En su largometraje Biagio (2014), Pasquale Scimeca podría haber caído en la hagiografía fácil, cargada de momentos épicos y sugestivos para un espectador católico que confirmase así, sin ningún trabajo de cambio personal, sus creencias. Sin embargo, coherente con el cine comprometido, Marcello Mazzarella, actor principal y guionista junto a Scimeca, han querido que la forma de este biopic tuviese claramente que ver con su protagonista, un hombre de nuestro tiempo.

Para ello han inventado una trama en la que se parte de un narrador ensoñado, que resulta ser un anciano director de cine y que pone en juego sus deseos y aspiraciones más personales, dando así inicio al relato de la conversión de Biagio, que, al final de la película, con toda su fragilidad, aparece como el cicerone del cineasta en la búsqueda de la alegría y de la paz. Como este mismo reconoce, cuando era niño quería hacer un filme que salvase a quien lo viese, y hasta el momento, le reconoce a Biagio, no lo ha conseguido.

En la hora y media de metraje se nos presenta la primera parte de la vida de Fratel Biagio: un chico de familia burguesa de Palermo que se siente culpable por el olvido de los más pobres. Mientras en su casa se tira comida cada día, en las calles hay gente abandonada a sí misma y a sus malestares, sin apenas algo que comer o un techo bajo el que poder resguardarse.

Al llegar a la vida adulta, en lugar de seguir trabajando en la empresa familiar, como su padre pretendía, Biagio le da espacio a su inquietud y eso genera toda una serie de enfrentamientos con su entorno. Cada vez se siente más solo. Entra en una especie de estado depresivo que lo lleva al ayuno, en solidaridad con los que no tienen, y al aislamiento en la casa de campo de sus padres, para leer y meditar, lleno de una creciente angustia.

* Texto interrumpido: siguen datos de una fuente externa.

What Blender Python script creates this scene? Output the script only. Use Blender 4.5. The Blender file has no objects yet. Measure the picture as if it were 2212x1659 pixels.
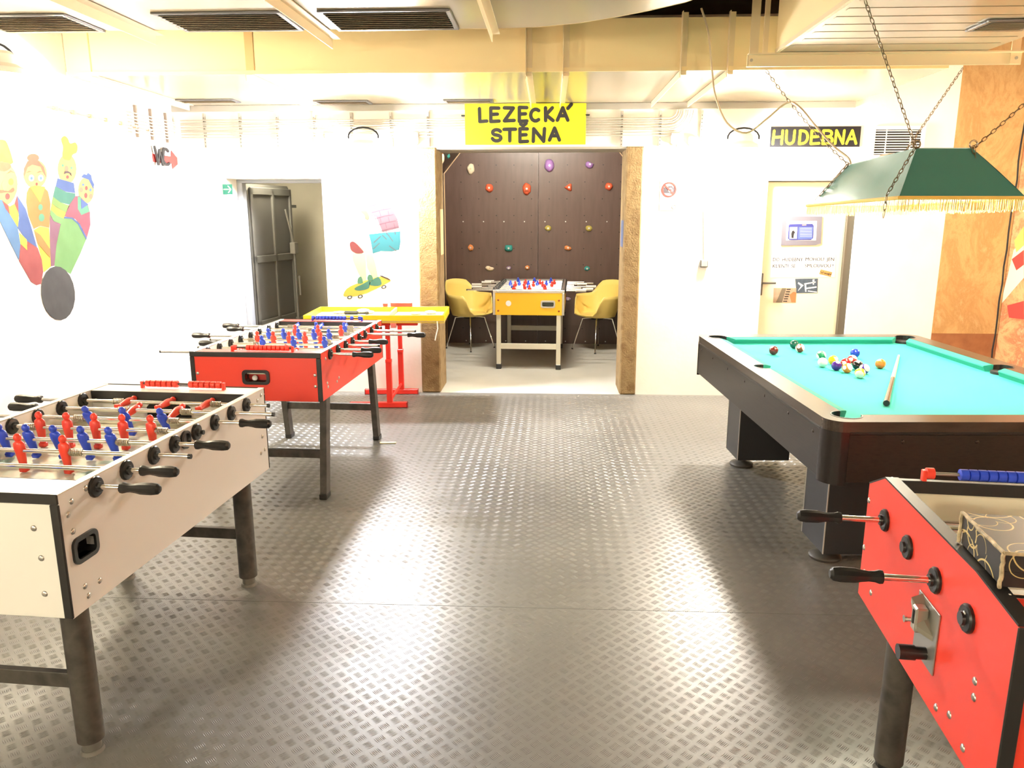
import bpy, bmesh, math, random
from mathutils import Vector, Matrix

random.seed(7)
SC = bpy.context.scene
COL = SC.collection
R = math.radians

# ------------------------------------------------------------------ camera
F, CX, CY = 1661.0, 1106.0, 829.5
PITCH, YAW, CAMH = R(12.5), R(2.75), 1.66
cam_d = bpy.data.cameras.new('camera')
cam_d.sensor_width = 36.0
cam_d.lens = F / 2212.0 * 36.0
cam_d.clip_start = 0.02
cam = bpy.data.objects.new('camera', cam_d)
COL.objects.link(cam)
cam.location = (0, 0, CAMH)
cam.rotation_euler = (math.pi / 2 - PITCH, 0, YAW)
SC.camera = cam

# ------------------------------------------------------------------ world, exposure
w = bpy.data.worlds.new('world'); SC.world = w
w.use_nodes = True
w.node_tree.nodes['Background'].inputs[0].default_value = (0.9, 0.85, 0.75, 1)
w.node_tree.nodes['Background'].inputs[1].default_value = 0.05
SC.view_settings.view_transform = 'Standard'
SC.view_settings.look = 'None'
SC.view_settings.gamma = 1.0
SC.view_settings.use_curve_mapping = False
SC.view_settings.exposure = 2.0
SC.cycles.max_bounces = 7
SC.cycles.diffuse_bounces = 4
SC.cycles.glossy_bounces = 4
SC.cycles.sample_clamp_indirect = 6.0
SC.cycles.caustics_reflective = False
SC.cycles.caustics_refractive = False

# lamp strengths (emission of the real lamps and of lamps added as fill)
GLOW_COOL = 330.0      # lamp left of the climbing doorway
GLOW_WARM = 240.0      # lamp right of the doorway
GLOW_LEFT = 125.0      # left wall lamp in view, and the one added behind the viewer
GLOW_FILL = 148.0      # unseen fill lamps added behind and to the right of the viewer
GLOW_TUBE = 215.0       # tube in the climbing room
GLOW_POOL = 170.0      # bulbs in the pool lamp

# room size
XL, XR, YB, YF, ZC = -3.38, 4.05, 7.08, -2.6, 3.3
YB2 = 7.48

# ------------------------------------------------------------------ picture rays -> places in the room
_f = Vector((-math.sin(YAW) * math.cos(PITCH), math.cos(YAW) * math.cos(PITCH), -math.sin(PITCH)))
_r = Vector((math.cos(YAW), math.sin(YAW), 0))
_u = _r.cross(_f)
def ray(x, y): return _r * ((x - CX) / F) - _u * ((y - CY) / F) + _f
def gz(x, y, z=0.0):
    d = ray(x, y); t = (z - CAMH) / d.z
    return Vector((d.x * t, d.y * t, z))
def gy(x, y, Y=YB):
    d = ray(x, y); t = Y / d.y
    return Vector((d.x * t, Y, CAMH + d.z * t))
def gx(x, y, X=XL):
    d = ray(x, y); t = X / d.x
    return Vector((X, d.y * t, CAMH + d.z * t))

# ------------------------------------------------------------------ materials
MATS = {}
def mat(name, col, rough=0.5, metal=0.0, var=None, vscale=8.0, vdetail=4.0, vrough=0.5, vdist=0.0, bump=0.0, bscale=60.0, emit=None,
        spec=None, coat=0.0, stretch=None, alpha=None):
    if name in MATS: return MATS[name]
    m = bpy.data.materials.new(name); m.use_nodes = True
    nt = m.node_tree; b = nt.nodes['Principled BSDF']
    b.inputs['Base Color'].default_value = (*col, 1)
    b.inputs['Roughness'].default_value = rough
    b.inputs['Metallic'].default_value = metal
    if spec is not None: b.inputs['Specular IOR Level'].default_value = spec
    if coat: b.inputs['Coat Weight'].default_value = coat; b.inputs['Coat Roughness'].default_value = 0.08
    if emit:
        b.inputs['Emission Color'].default_value = (*emit[0], 1)
        b.inputs['Emission Strength'].default_value = emit[1]
    if var or bump:
        tc = nt.nodes.new('ShaderNodeTexCoord')
        mp = nt.nodes.new('ShaderNodeMapping')
        nt.links.new(tc.outputs['Object'], mp.inputs['Vector'])
        if stretch: mp.inputs['Scale'].default_value = stretch
    if var:
        n = nt.nodes.new('ShaderNodeTexNoise'); n.inputs['Scale'].default_value = vscale
        n.inputs['Detail'].default_value = vdetail; n.inputs['Roughness'].default_value = vrough; n.inputs['Distortion'].default_value = vdist
        nt.links.new(mp.outputs['Vector'], n.inputs['Vector'])
        cr = nt.nodes.new('ShaderNodeValToRGB')
        cols = [col] + list(var)
        els = cr.color_ramp.elements
        lo, hi = 0.32, 0.68
        while len(els) < len(cols): els.new(0.5)
        for i, c in enumerate(cols):
            els[i].position = lo + (hi - lo) * i / (len(cols) - 1)
            els[i].color = (*c, 1)
        nt.links.new(n.outputs['Fac'], cr.inputs['Fac'])
        nt.links.new(cr.outputs['Color'], b.inputs['Base Color'])
    if bump:
        n2 = nt.nodes.new('ShaderNodeTexNoise'); n2.inputs['Scale'].default_value = bscale
        n2.inputs['Detail'].default_value = 3
        nt.links.new(mp.outputs['Vector'], n2.inputs['Vector'])
        bp = nt.nodes.new('ShaderNodeBump'); bp.inputs['Strength'].default_value = bump
        bp.inputs['Distance'].default_value = 0.01
        nt.links.new(n2.outputs['Fac'], bp.inputs['Height'])
        nt.links.new(bp.outputs['Normal'], b.inputs['Normal'])
    MATS[name] = m
    return m

def flat(name, col, rough=0.7): return mat(name, col, rough)

M_wall = mat('white_plaster', (0.86, 0.84, 0.80), 0.8, var=[(0.80, 0.78, 0.73)], vscale=2.5, bump=0.15, bscale=25)
M_ceil = mat('dark_concrete', (0.035, 0.03, 0.025), 0.9, var=[(0.06, 0.05, 0.04)], vscale=3)
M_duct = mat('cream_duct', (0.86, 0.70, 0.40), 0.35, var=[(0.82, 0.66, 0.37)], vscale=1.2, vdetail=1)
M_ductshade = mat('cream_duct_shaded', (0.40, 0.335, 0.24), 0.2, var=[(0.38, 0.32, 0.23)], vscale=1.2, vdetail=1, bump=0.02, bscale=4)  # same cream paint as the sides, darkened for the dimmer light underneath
M_iron = mat('cream_angle_iron', (0.70, 0.58, 0.38), 0.4)
M_floor = mat('grey_vinyl', (0.118, 0.114, 0.103), 0.36, var=[(0.150, 0.146, 0.133)], vscale=1.3, vdetail=5, bump=0.03, bscale=180, spec=0.80)
M_floor2 = mat('pale_floor_paint', (0.68, 0.67, 0.61), 0.3, var=[(0.60, 0.59, 0.53)], vscale=2.0)
M_seam = mat('dark_seam', (0.05, 0.048, 0.043), 0.6)
M_stone = mat('ochre_sandstone_paint', (0.19, 0.122, 0.050), 0.9, var=[(0.24, 0.165, 0.072), (0.16, 0.098, 0.036)], vscale=9, bump=0.6, bscale=70)
M_brown = mat('brown_brushed_paint', (0.38, 0.21, 0.075), 0.75, var=[(0.52, 0.33, 0.14), (0.40, 0.23, 0.085), (0.58, 0.40, 0.20)], vscale=2.6, vdetail=14, vrough=0.72, vdist=0.6, stretch=(1.6, 1.0, 0.9), bump=0.2, bscale=30)
M_brown2 = mat('dark_brown_paint', (0.20, 0.07, 0.025), 0.7, var=[(0.32, 0.13, 0.05)], vscale=6, vdetail=8)
M_redmural = mat('red_brown_mural', (0.36, 0.10, 0.035), 0.7, var=[(0.62, 0.34, 0.15), (0.44, 0.13, 0.05), (0.70, 0.50, 0.28)], vscale=2.5, vdetail=14, vrough=0.72, vdist=0.5, stretch=(1, 1.0, 1.6))
M_olive = mat('olive_corridor', (0.42, 0.39, 0.30), 0.8, var=[(0.36, 0.33, 0.25)], vscale=2)
M_steel = mat('grey_steel_paint', (0.16, 0.155, 0.13), 0.45, var=[(0.12, 0.115, 0.10)], vscale=4)
M_steelframe = mat('blue_grey_frame', (0.36, 0.38, 0.42), 0.5)
M_climb = mat('film_faced_plywood', (0.075, 0.043, 0.032), 0.33, var=[(0.095, 0.056, 0.042)], vscale=5, stretch=(4, 1, 0.5))
M_ply = mat('raw_plywood_edge', (0.62, 0.44, 0.25), 0.7)
M_white = mat('white_paint', (0.85, 0.84, 0.81), 0.5)
M_whitegl = mat('white_laminate', (0.86, 0.85, 0.80), 0.3)
M_paper = mat('white_paper', (0.9, 0.9, 0.9), 0.8)
M_cream = mat('cream_door_paint', (0.80, 0.74, 0.54), 0.45)
M_black = mat('black_plastic', (0.012, 0.012, 0.012), 0.32)
M_blackm = mat('black_matt', (0.01, 0.01, 0.01), 0.8)
M_blacktrim = mat('black_edge_trim', (0.016, 0.015, 0.014), 0.45)
M_chrome = mat('chrome', (0.82, 0.80, 0.76), 0.14, 1.0)
M_alu = mat('aluminium', (0.62, 0.60, 0.56), 0.32, 1.0)
M_brass = mat('dark_steel_chain', (0.20, 0.15, 0.09), 0.4, 0.8)
M_red = mat('red_laminate', (0.83, 0.055, 0.030), 0.38)
M_redsteel = mat('red_steel_paint', (0.70, 0.03, 0.02), 0.4)
M_redpl = mat('red_plastic', (0.82, 0.06, 0.035), 0.35)
M_bluepl = mat('blue_plastic', (0.025, 0.07, 0.62), 0.3)
M_yelpl = mat('yellow_laminate', (0.86, 0.50, 0.02), 0.35)
M_yeltray = mat('yellow_tray_paint', (0.88, 0.66, 0.01), 0.4)
M_chair = mat('yellow_shell_plastic', (0.92, 0.70, 0.20), 0.35)
M_silver = mat('silver_grey_laminate', (0.73, 0.72, 0.71), 0.42)
M_leg = mat('worn_black_metal', (0.030, 0.027, 0.023), 0.5, var=[(0.07, 0.062, 0.052), (0.022, 0.02, 0.018)], vscale=9, vdetail=5)
M_leggrey = mat('pale_grey_metal', (0.62, 0.60, 0.50), 0.45)
M_pitch = mat('faded_green_pitch', (0.80, 0.83, 0.66), 0.25, var=[(0.70, 0.80, 0.62), (0.84, 0.80, 0.60), (0.35, 0.60, 0.45)], vscale=7)
M_pitchgreen = mat('green_pitch', (0.05, 0.33, 0.20), 0.25)
M_pitchwhite = mat('white_pitch', (0.85, 0.86, 0.84), 0.3)
M_spring = mat('spring_steel', (0.45, 0.40, 0.32), 0.35, 0.9)
M_wood = mat('black_wood_grain', (0.008, 0.0065, 0.0055), 0.36, var=[(0.017, 0.013, 0.010), (0.009, 0.0075, 0.0065)], vscale=6, vdetail=8, stretch=(4, 0.6, 14))
M_woodrail = mat('dark_rail_laminate', (0.030, 0.023, 0.018), 0.24, var=[(0.055, 0.042, 0.033), (0.032, 0.025, 0.020)], vscale=5, vdetail=8, stretch=(16, 0.8, 4))
M_woodrail2 = mat('dark_rail_laminate_crosswise', (0.034, 0.026, 0.020), 0.24, var=[(0.050, 0.039, 0.031), (0.036, 0.028, 0.022)], vscale=5, vdetail=8, stretch=(0.8, 16, 4))
M_cloth = mat('green_pool_cloth', (0.025, 0.42, 0.345), 0.9, bump=0.05, bscale=400)
M_cushion = mat('green_cushion_cloth', (0.012, 0.27, 0.20), 0.85)
M_shade = mat('green_lamp_vinyl', (0.046, 0.185, 0.160), 0.30, bump=0.10, bscale=6)
M_gold = mat('gold_braid', (0.70, 0.46, 0.10), 0.6)
M_fringe = mat('gold_fringe', (0.52, 0.35, 0.085), 0.6)
M_cable = mat('cream_cable', (0.62, 0.50, 0.34), 0.5)
M_wcable = mat('white_cable', (0.42, 0.39, 0.33), 0.5)
M_rail = mat('grey_rail', (0.34, 0.32, 0.28), 0.45)
M_signyel = mat('yellow_sign', (0.90, 0.86, 0.02), 0.4)
M_signblack = mat('black_sign', (0.012, 0.013, 0.018), 0.16)
M_ink = mat('black_brush_ink', (0.015, 0.015, 0.018), 0.4)
M_signtext = mat('yellow_brush_paint', (0.90, 0.76, 0.02), 0.5)
M_inkbrown = mat('brown_print', (0.022, 0.010, 0.008), 0.7)
M_signred = mat('red_sign', (0.62, 0.045, 0.04), 0.5)
M_exit = mat('green_exit_sign', (0.005, 0.17, 0.12), 0.4)
M_orange = mat('orange_hold', (0.62, 0.10, 0.03), 0.75, bump=0.3, bscale=90)
M_bracketgrey = mat('dark_vent', (0.05, 0.048, 0.045), 0.5)
M_slat = mat('vent_slat', (0.50, 0.42, 0.30), 0.4)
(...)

Decide abandonarlo todo de un modo radical. Se adentra en las montañas sicilianas y desaparece en el bosque. Quiere encontrarse a sí mismo y a Dios, si es que existe, despojándose de todo, integrándose de nuevo en la naturaleza. Allí se alimenta de hierbas y frutos. Siente en todo momento la mordedura del hambre. La relación y el trabajo con una familia de pastores le permite subsistir. Cuando llega el invierno y la nieve, perdido en la montaña, está a punto de morir congelado. Le salvan la vida in extremis y lo llevan a recuperarse al paupérrimo monasterio franciscano de San Bernardo de Corleone, un pueblo asolado por el mal de la mafia.

Allí conoce a hombres que viven enfundados en un sayo, que simboliza su pobreza, descalzos para no perder el contacto con la tierra, ayunando para recordar a quien les da los alimentos. Uno de ellos le dice que estaría dispuesto a morir por una caricia de Dios. El espectador se da cuenta, entonces, de que Biagio ha encontrado lo que andaba buscando toda la vida: la locura de Dios.

Con esta nueva claridad en la mirada y ya repuesto, inicia su peregrinación hacia Asís, donde va a ir conociendo a los que se van a convertir en sus hermanos, los sin techo. En ellos va a descubrir su vocación, que hoy muestra sus frutos diseminados por Palermo, una ciudad herida a la que Dios ha querido regalarle esta caricia.